Tymczasem, jak podaje Międzynarodowa Agencja Energetyczna, około 40 proc. emisji metanu z paliw kopalnych można ograniczyć bez ponoszenia kosztów netto. Jak wyjaśnia Agencja, koszty redukcji emisji tego gazu cieplarnianego są niższe niż wartość rynkowa wychwyconego i sprzedawanego metanu.
Rozporządzenie metanowe
W grudniu 2021 Komisja Europejska przedstawiła propozycję rozporządzenia metanowego. Z początku zakładało ono bardzo restrykcyjne limity emisji, wynoszące 0,5 tony metanu na kilotonę wydobytego węgla. Dodatkowo od 2027 roku miał wejść w życie zakaz uwalniania metanu do atmosfery.
„Rozporządzenie metanowe jest szkodliwe dla polskiej gospodarki. W praktyce jego wprowadzenie mogłoby oznaczać likwidację polskiego górnictwa, a co za tym idzie realne zagrożenie dla bezpieczeństwa energetycznego Polski” – mówił w 2023 roku Jacek Sasin, wicepremier w rządzie Zjednoczonej Prawicy.
Ostatecznie polska strona wywalczyła znaczące ustępstwa.
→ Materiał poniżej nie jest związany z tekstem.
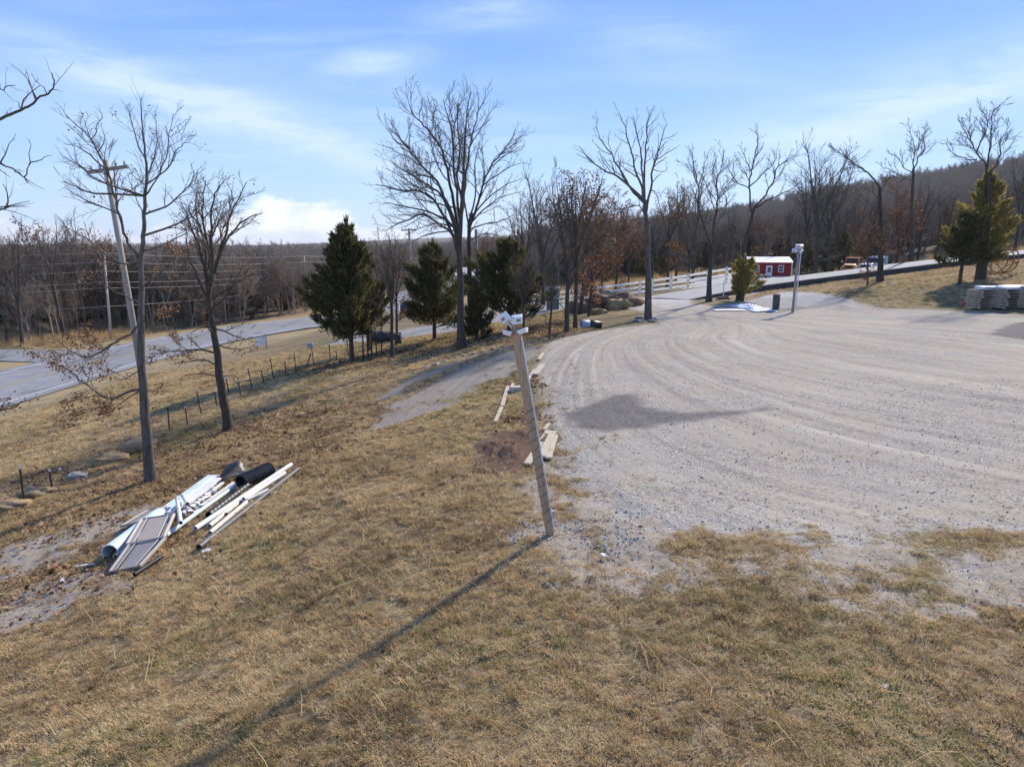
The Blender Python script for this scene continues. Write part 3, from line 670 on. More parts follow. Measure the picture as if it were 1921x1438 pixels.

W finalnej treści rozporządzenia, które przyjęto w połowie 2024 roku, zwiększono limity emisji z 0,5 do 5 ton metanu na kilotonę wydobytego węgla od 2027 roku, a następnie do 3 ton od roku 2031. Polska jest jednak nieprzygotowana również i do tych znacząco osłabionych wymagań. I to właśnie ten problem zwraca uwagę Najwyższa Izba Kontroli.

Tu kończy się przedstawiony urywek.